Rust approach matches language's ownership semantics. So sending value over a channel to (potentially) different thread is the same as passing it by value to a local function. Value will be moved by memcpy and source will be invalidated.
Where are you getting the idea that channels are (or aim/intended to be) zero cost[1]? (Long time since I read a topic on such matter,) I don't think any such claim has been made. They have been about convenience of getting threaded code that works safely.
(Can't write better performing however you try) ↩︎
My reference of send(2) instead of pipes was mainly because my understanding of sockets was that they were essentially more analogous to the channels of rust in that they are basically just message oriented pipes.

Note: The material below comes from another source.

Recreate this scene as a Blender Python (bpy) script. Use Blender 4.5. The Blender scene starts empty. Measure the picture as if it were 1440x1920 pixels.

Either way the api is largely the same (at least on linux) as both the pipe and socket api is just a write() call to a certain file descriptor.
Thanks for pointing me toward pipe, I didn’t know this existed. It’s helpful to know that the intent behind channels isn’t meant to be 1:1 pipe behavior.
You've gotten a few answers in terms of the specific characteristics of an MPSC channel, but there's another explanation that I think is simpler and more direct. In a function call expression,
foo(value)
the result of the argument expression value is moved into the parameter variable inside of foo, regardless of what function foo is. As applied to a sender, that means that
sender.send(foo)?;
must move foo. It doesn't actually matter that it's going into a channel.
If you want to retain ownership of foo following this call, you can pass a reference, instead of passing the value itself:
sender.send(&foo)?;
However, you then need to ensure that foo will live for as long as the reference will, and since a sender makes no guarantees that the receiver will ever discard the result, that effectively means that you can only send references to things that live for 'static lifetimes. (Edit: see @robofinch below.)
It looks like mpsc::channel doesn’t impose a 'static requirement, since lifetimes can enforce that a reference must be discarded by the end of the lifetime. It’s thread::spawn that includes a 'static bound.